** begin **

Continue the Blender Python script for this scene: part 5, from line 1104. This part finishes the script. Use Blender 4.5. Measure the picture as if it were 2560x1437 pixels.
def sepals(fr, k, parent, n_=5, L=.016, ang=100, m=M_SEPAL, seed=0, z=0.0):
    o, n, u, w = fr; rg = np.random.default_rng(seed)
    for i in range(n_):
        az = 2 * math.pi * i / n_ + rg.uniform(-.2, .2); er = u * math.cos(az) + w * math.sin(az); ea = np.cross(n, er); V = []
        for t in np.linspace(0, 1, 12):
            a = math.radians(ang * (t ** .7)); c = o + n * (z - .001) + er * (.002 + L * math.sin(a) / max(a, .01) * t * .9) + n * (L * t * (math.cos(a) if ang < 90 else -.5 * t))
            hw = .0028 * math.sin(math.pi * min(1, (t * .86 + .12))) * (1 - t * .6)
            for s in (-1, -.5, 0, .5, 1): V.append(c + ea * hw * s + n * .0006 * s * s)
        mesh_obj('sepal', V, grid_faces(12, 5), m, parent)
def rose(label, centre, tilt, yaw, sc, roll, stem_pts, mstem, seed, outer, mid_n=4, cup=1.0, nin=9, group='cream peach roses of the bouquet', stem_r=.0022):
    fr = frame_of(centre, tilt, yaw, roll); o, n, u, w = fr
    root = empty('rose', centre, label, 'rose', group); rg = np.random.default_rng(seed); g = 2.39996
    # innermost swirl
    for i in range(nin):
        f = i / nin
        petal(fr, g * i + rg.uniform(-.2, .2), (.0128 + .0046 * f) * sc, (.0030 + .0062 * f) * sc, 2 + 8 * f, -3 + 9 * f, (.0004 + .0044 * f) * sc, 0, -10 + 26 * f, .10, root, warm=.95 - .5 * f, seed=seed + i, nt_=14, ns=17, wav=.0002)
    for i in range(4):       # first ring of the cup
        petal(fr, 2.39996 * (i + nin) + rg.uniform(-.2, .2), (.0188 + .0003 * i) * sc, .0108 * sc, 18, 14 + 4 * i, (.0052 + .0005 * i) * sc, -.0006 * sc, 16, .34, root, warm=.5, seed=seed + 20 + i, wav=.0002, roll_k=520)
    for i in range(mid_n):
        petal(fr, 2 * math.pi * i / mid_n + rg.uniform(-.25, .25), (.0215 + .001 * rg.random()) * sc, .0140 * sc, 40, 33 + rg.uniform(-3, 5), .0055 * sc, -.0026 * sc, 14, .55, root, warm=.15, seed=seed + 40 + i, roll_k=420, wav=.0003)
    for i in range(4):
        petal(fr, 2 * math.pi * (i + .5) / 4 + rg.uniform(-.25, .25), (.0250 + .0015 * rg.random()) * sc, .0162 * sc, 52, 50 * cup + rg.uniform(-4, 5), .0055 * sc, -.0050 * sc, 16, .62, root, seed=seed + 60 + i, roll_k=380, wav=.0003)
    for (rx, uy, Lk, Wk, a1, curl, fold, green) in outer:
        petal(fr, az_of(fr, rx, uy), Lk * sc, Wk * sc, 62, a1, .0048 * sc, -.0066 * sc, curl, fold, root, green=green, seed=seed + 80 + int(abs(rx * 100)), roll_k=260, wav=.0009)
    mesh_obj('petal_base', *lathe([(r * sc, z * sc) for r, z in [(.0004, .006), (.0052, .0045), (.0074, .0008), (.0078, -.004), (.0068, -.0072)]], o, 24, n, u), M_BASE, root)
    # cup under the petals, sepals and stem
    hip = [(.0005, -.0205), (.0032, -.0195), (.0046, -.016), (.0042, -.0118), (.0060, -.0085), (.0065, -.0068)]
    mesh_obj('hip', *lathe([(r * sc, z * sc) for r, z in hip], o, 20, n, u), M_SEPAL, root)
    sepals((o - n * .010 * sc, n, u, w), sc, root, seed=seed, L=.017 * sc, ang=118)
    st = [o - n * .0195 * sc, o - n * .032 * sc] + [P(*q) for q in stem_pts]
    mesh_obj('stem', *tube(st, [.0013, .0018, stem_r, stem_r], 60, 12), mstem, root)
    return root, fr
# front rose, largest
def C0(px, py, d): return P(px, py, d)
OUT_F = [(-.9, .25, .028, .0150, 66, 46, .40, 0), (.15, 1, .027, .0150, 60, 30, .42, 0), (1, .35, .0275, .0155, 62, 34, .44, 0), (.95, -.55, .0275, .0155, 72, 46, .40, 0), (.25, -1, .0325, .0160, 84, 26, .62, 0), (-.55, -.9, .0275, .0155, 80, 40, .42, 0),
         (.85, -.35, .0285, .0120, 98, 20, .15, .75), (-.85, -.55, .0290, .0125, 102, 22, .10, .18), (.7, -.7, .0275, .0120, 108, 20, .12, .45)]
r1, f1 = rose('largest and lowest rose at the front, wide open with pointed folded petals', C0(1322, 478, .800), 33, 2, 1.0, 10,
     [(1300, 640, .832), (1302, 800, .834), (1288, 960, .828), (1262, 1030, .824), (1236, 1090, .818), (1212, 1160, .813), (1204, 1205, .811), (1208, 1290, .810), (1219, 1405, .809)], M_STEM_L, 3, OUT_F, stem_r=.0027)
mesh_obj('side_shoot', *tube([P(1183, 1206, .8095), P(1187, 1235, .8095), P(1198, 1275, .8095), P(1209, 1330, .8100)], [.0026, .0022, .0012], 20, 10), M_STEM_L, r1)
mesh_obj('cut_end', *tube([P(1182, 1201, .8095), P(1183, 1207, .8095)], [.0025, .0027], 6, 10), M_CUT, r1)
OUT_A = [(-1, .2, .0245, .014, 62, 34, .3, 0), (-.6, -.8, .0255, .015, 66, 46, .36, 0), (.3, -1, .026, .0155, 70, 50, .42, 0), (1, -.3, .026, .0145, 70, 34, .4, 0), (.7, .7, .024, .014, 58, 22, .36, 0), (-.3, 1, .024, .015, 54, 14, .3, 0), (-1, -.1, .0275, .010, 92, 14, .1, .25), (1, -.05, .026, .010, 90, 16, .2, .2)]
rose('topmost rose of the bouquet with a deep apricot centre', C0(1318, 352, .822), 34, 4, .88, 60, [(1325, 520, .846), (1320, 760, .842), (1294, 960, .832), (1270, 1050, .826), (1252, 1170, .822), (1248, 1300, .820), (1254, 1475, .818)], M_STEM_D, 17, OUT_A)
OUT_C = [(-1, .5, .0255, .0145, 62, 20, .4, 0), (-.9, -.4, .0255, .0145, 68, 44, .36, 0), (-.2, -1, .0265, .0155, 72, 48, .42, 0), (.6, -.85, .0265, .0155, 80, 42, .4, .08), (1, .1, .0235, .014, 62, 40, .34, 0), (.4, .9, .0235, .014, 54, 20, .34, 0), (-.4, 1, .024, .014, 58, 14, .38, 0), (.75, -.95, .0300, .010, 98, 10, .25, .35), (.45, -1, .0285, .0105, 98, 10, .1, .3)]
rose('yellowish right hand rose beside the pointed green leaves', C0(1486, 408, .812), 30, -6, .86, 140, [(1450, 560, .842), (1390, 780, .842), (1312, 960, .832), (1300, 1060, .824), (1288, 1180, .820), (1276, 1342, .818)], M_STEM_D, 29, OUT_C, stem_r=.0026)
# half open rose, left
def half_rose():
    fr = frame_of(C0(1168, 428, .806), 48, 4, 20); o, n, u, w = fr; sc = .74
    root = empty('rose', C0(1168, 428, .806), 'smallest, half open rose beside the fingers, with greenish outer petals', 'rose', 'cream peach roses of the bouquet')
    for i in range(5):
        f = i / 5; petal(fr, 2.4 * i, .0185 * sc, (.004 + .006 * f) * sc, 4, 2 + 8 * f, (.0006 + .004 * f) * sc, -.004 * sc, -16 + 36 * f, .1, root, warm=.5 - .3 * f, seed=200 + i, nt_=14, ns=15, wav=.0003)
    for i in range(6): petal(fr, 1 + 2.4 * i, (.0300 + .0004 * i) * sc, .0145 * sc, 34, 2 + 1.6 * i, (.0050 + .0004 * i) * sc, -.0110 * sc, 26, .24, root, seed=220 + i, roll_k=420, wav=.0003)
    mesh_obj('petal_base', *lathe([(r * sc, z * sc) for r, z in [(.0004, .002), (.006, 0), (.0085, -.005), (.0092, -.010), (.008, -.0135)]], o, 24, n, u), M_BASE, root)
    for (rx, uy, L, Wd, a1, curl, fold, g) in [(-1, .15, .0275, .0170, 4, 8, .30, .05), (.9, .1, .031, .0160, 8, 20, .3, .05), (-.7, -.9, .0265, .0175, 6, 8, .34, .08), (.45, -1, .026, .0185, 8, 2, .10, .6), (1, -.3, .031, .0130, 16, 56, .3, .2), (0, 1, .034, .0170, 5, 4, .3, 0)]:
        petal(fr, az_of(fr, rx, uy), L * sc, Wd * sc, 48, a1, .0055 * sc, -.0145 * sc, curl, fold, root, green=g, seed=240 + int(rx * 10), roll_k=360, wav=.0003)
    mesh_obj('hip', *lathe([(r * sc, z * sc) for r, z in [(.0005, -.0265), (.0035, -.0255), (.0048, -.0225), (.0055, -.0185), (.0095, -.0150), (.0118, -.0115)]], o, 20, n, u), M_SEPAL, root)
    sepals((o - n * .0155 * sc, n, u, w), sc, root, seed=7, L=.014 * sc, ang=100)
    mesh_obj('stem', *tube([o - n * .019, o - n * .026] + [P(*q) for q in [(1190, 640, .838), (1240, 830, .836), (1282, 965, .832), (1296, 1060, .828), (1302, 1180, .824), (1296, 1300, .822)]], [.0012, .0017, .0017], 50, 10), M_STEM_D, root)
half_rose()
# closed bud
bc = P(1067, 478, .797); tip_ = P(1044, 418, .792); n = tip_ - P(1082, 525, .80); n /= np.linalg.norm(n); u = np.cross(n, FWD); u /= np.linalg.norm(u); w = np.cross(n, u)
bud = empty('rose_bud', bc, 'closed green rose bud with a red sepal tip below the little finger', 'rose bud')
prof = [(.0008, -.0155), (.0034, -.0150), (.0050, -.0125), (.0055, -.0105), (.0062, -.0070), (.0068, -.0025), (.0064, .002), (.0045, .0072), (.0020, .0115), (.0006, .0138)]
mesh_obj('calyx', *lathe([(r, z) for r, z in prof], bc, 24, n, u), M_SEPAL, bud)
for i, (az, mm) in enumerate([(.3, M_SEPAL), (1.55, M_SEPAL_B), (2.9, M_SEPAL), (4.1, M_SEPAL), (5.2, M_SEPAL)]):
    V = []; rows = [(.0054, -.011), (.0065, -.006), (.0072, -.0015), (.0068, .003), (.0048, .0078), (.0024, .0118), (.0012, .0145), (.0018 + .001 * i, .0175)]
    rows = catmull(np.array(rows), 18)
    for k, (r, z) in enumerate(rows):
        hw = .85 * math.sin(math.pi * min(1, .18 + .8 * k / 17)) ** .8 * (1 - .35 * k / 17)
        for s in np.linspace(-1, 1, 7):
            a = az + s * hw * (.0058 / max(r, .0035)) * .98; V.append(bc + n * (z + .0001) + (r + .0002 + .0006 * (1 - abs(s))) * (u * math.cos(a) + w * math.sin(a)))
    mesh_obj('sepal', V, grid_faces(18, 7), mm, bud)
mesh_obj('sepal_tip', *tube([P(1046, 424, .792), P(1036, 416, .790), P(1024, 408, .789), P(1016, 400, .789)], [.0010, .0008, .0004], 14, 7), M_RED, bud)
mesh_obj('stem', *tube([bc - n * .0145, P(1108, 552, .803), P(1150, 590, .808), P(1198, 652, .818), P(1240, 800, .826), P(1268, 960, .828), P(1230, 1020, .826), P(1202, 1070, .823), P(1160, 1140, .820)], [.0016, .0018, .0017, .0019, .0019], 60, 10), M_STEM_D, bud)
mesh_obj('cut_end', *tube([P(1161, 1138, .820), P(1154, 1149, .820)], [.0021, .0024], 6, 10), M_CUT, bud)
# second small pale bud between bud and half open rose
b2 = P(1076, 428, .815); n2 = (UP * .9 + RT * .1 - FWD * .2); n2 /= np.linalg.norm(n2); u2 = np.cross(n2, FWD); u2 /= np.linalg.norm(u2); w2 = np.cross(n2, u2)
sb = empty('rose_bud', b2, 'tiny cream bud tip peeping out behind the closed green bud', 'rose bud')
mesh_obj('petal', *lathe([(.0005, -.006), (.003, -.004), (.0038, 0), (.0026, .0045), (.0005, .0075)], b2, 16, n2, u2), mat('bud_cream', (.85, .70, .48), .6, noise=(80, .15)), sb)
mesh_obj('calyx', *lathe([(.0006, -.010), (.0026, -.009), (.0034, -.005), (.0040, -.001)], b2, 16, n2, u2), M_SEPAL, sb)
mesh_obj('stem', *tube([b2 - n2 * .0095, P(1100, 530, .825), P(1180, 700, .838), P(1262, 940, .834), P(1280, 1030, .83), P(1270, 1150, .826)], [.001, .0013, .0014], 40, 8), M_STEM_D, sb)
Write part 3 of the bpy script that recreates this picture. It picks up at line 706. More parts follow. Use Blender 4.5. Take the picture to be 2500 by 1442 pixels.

** end **

## PROBLEM DETAILS
Where a line above contains the word "this", copy that line.

## SOLUTION BELOW
Continue the Blender Python script for this scene: part 5, from line 1104. This part finishes the script. Use Blender 4.5. Measure the picture as if it were 2560x1437 pixels.
Write part 3 of the bpy script that recreates this picture. It picks up at line 706. More parts follow. Use Blender 4.5. Take the picture to be 2500 by 1442 pixels.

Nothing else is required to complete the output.